Forget the dehumanized terminology of military strategy, forget the bombastic rhetoric of politics, and think instead of the anguish and incomprehension in the eyes of mangled children, because that is what George Bush is pushing us toward. We must say no. There are no interests that could justify causing such suffering.

`Katharine W. Rylaarsdam

Baltimore

A privileged crew

A lot has been written lately about the treatment members of the merchant seamen have or haven't had due to their service during World War II.

If my memory serves me right, the crews of the merchant ships were working at the going union rate, plus time and a half for overtime, and in some instances received bonuses for certain areas.

Guess who comprised the gun crews who were assigned to help protect them, in addition to different types of warships in a convoy?

The gun crews at the early part of the war consisted mostly of apprentice seamen and other enlisted men and a few officers. The pay rate of the seamen was $21 a month and on up through the other pay scales the highest of which wasn't near what the merchant crews were getting for spending most of their time at sea on the bridge or in the mess hall drinking coffee.

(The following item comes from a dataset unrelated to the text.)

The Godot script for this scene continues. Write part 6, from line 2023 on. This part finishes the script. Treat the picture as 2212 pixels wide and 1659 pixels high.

Sure, some went down with the ships that were sunk, but the gun crews went down, too. Besides, some joined the Merchant Marines to escape being drafted.

Very few members of the services saved anything while they were away and were bypassed for promotions.

Joseph W. Hunt

Reisterstown

Cool it

A war between the United States and Iraq two heavily armed nations with huge armies could well lead to political, economic and environmental disaster, to say nothing about the tens of thousands of lives lost. Who is to say that such a war wouldn't soon involve Israel and its nuclear weapons? Who is to say that such a war wouldn't last for years, given the fighting experience of Iraq's army?

What the United States needs to do is cool the rhetoric, tone down our military threats and prepare for the long haul. President Bush very effectively helped the United Nations put into place an oil boycott of Iraq and a universal program of economic sanctions against Iraq. If we just give these actions enough time, they will ultimately force Iraq to pull back from Kuwait and give that country its independence once again.

We should start rotating our troops home from Saudi Arabia keeping only enough troops there to safeguard that country while the sanctions slowly take their effect on Iraq. Such a course will eventually solve the problem and have the added benefit of strengthening the United Nations and its role in our collective international security.